Q: You claim that organizations cannot see or address their own Master Systems, and that significant, lasting change is impossible without changing the Master System. Yet don’t organizations make significant, lasting change all the time on their own?

A: Yes. Highly disruptive events often alter an organization’s Master System. These events can be things such as sweeping changes in the executive team or board of directors, massive layoffs, significant regulatory changes, or significant financial declines.

The question may be, does an organization want to make improvement because a highly disruptive event forces it to? Or does it want to make improvement based on plans that preserve the interests of all stakeholders, such as the interests of customers, and current staff and executives?

Q: You claim:

  • That organizations are controlled by their Master System;
  • That the organization cannot see or change its own Master System;
  • That only outsiders can see and correct an organization’s Master System;
  • And that only Zenith has the expertise to do this.

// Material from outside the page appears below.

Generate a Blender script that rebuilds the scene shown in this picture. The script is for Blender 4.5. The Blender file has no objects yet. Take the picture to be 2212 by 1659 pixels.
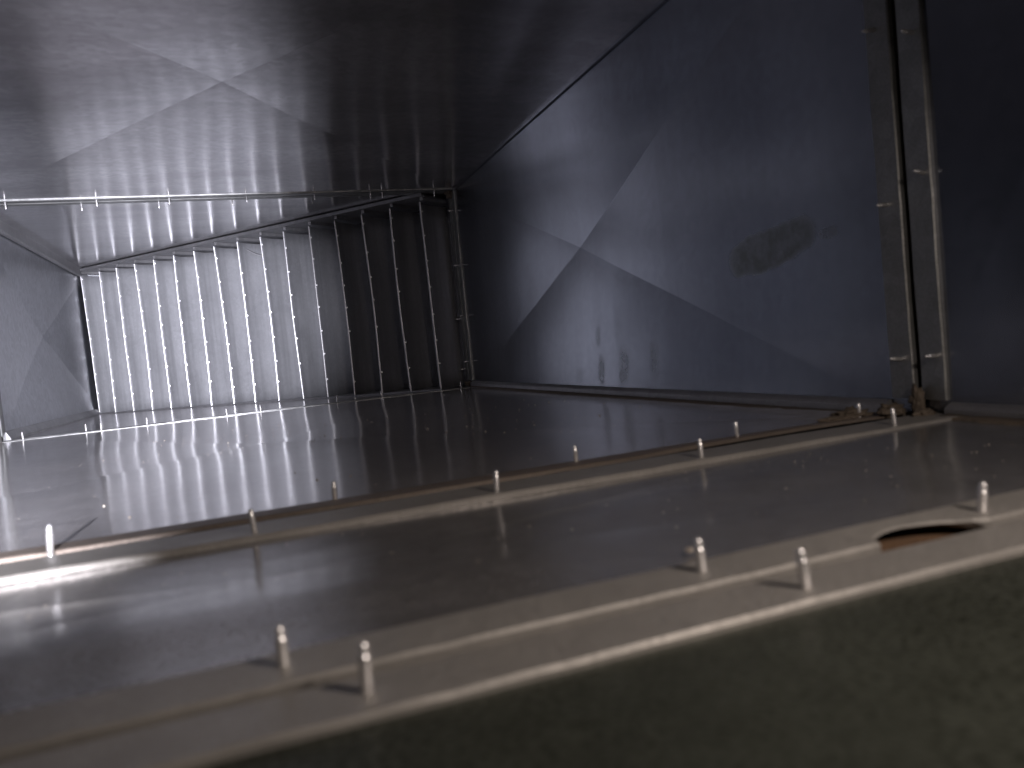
import bpy, bmesh, math, random
from mathutils import Vector, Matrix, noise

random.seed(11)
U = 0.1                                   # one layout unit = 10 cm (camera height above the duct floor)
# duct layout (x across, y along, z up)
XR, XL, ZC = 5.829, -5.673, 5.456
YJ = {'near': 2.38, 'mid': 5.31, 'far': 20.43}
YH = 33.10                                # outer wall of the elbow
SC = bpy.context.scene
COL = SC.collection

# ------------------------------------------------------------------ camera
YAW, PITCH, ROLL = 0.3326, -0.0523, -0.0998
fw = Vector((math.sin(YAW)*math.cos(PITCH), math.cos(YAW)*math.cos(PITCH), math.sin(PITCH)))
r0 = Vector((math.cos(YAW), -math.sin(YAW), 0)); u0 = r0.cross(fw)
rt = math.cos(ROLL)*r0 + math.sin(ROLL)*u0
up = -math.sin(ROLL)*r0 + math.cos(ROLL)*u0
cam = bpy.data.cameras.new('camera'); camo = bpy.data.objects.new('camera', cam); COL.objects.link(camo)
M4 = Matrix((rt, up, -fw)).transposed().to_4x4(); M4.translation = Vector((0, 0, 1.0))*U
camo.matrix_world = M4
cam.sensor_width = 36; cam.lens = 1613.1/2212*36
cam.clip_start = 0.005; cam.clip_end = 50
cam.dof.use_dof = True; cam.dof.focus_distance = 2.1; cam.dof.aperture_fstop = 8.5
SC.camera = camo

# ------------------------------------------------------------------ world, lamps, exposure
w = bpy.data.worlds.new('World'); SC.world = w; w.use_nodes = True
bg = w.node_tree.nodes['Background']; bg.inputs[0].default_value = (0.35, 0.4, 0.5, 1); bg.inputs[1].default_value = 0.001

def lamp(name, loc, aim, watts, col, size_deg, blend, radius):
    l = bpy.data.lights.new(name, 'SPOT'); l.energy = watts; l.color = col
    l.spot_size = math.radians(size_deg); l.spot_blend = blend; l.shadow_soft_size = radius
    o = bpy.data.objects.new(name, l); COL.objects.link(o)
    o.location = Vector(loc)*U
    o.rotation_euler = (Vector(aim)-Vector(loc)).to_track_quat('-Z', 'Y').to_euler()
    o['kind'] = 'helper'
    return o
# cold hand torch held low to the left of the lens, warmer one behind on the right
lamp('torch_lamp', (-1.35, 0.1, 1.0), (-3.6, 30, 2.9), 580.0, (0.90, 0.90, 1.0), 31, 1.0, 0.006)
lamp('torch_spill_lamp', (-1.35, 0.1, 1.0), (-3.8, 10, 0.0), 85.0, (0.95, 0.93, 1.0), 48, 1.0, 0.006)
lamp('warm_lamp', (3.0, -0.8, 2.9), (2.1, 3.6, 0.0), 7.4, (1.0, 0.86, 0.76), 110, 1.0, 0.03)
SC.view_settings.view_transform = 'Standard'; SC.view_settings.look = 'None'
SC.view_settings.exposure = 0.0; SC.view_settings.gamma = 1.0; SC.view_settings.use_curve_mapping = False
SC.cycles.max_bounces = 6; SC.cycles.glossy_bounces = 6; SC.cycles.diffuse_bounces = 4
SC.cycles.sample_clamp_indirect = 4.0; SC.cycles.use_denoising = True
SC.cycles.blur_glossy = 0.3

# ------------------------------------------------------------------ materials
def new_mat(name):
    m = bpy.data.materials.new(name); m.use_nodes = True
    nt = m.node_tree; return m, nt, nt.nodes['Principled BSDF']

def ramp(nt, fac, stops):
    r = nt.nodes.new('ShaderNodeValToRGB'); e = r.color_ramp.elements
    e[0].position, e[0].color = stops[0][0], stops[0][1]; e[1].position, e[1].color = stops[-1][0], stops[-1][1]
    for p, c in stops[1:-1]:
        n = e.new(p); n.color = c
    nt.links.new(fac, r.inputs[0]); return r.outputs[0]

def g(v): return (v, v, v, 1)

def tex(nt, co, scale, detail=4, rough=0.55, sc3=None, dist=0.0):
    if sc3:
        mp = nt.nodes.new('ShaderNodeMapping'); mp.inputs['Scale'].default_value = sc3
        nt.links.new(co, mp.inputs[0]); co = mp.outputs[0]
    n = nt.nodes.new('ShaderNodeTexNoise'); n.inputs['Scale'].default_value = scale
    n.inputs['Detail'].default_value = detail; n.inputs['Roughness'].default_value = rough
    n.inputs['Distortion'].default_value = dist
    nt.links.new(co, n.inputs['Vector']); return n.outputs['Fac']

def mix(nt, a, b, fac, mode='MIX'):
    m = nt.nodes.new('ShaderNodeMix'); m.data_type = 'RGBA'; m.blend_type = mode
    for s, v in ((m.inputs[6], a), (m.inputs[7], b), (m.inputs[0], fac)):
        if hasattr(v, 'is_linked'): nt.links.new(v, s)
        else: s.default_value = v
    return m.outputs[2]

def math_n(nt, op, a, b=None):
    m = nt.nodes.new('ShaderNodeMath'); m.operation = op
    for i, v in enumerate((a, b)):
        if v is None: continue
        if hasattr(v, 'is_linked'): nt.links.new(v, m.inputs[i])
        else: m.inputs[i].default_value = v
    return m.outputs[0]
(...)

    Isn’t this a little self-serving?

A: It depends what you mean by “self-serving.” We have researched organization information processes for 40 years, and we know of no other group that has defined and studied the processes that we have; we also know of no group that focuses on bringing about positive change in organizations that doesn’t have the same fundamental problems as the organizations they are seeking to help.

If a group has information and skill that can significantly help others, does the fact that they ask to be paid make their skill and information less useful or important or valid?

Strictly speaking, every business organization could be said to be self-serving, because the organization seeks to serve its own interests. Does this make every business organization in the world dishonest or deceptive, or tawdry? Does this mean that its own interests are the only interests it seeks to serve?

Q: You claim that the Master System controls the organization’s executives. Yet executives seem to do what they want — even contrary to an organization’s culture. So how can it be that they are controlled as you claim?

A: Executives often get what they want. But this doesn’t mean they are in control. If executives’ desires mesh with what the Master System will allow, they will get what they want. But note that this is not always the case. Our data on over 1200 organizations shows that 82% of executives report that they do not get out of their jobs what they want to get out of them, and 78% report that they are not able to achieve all the significant aims within their own spheres of authority that they desire to. It may be that executive power is more myth than truth.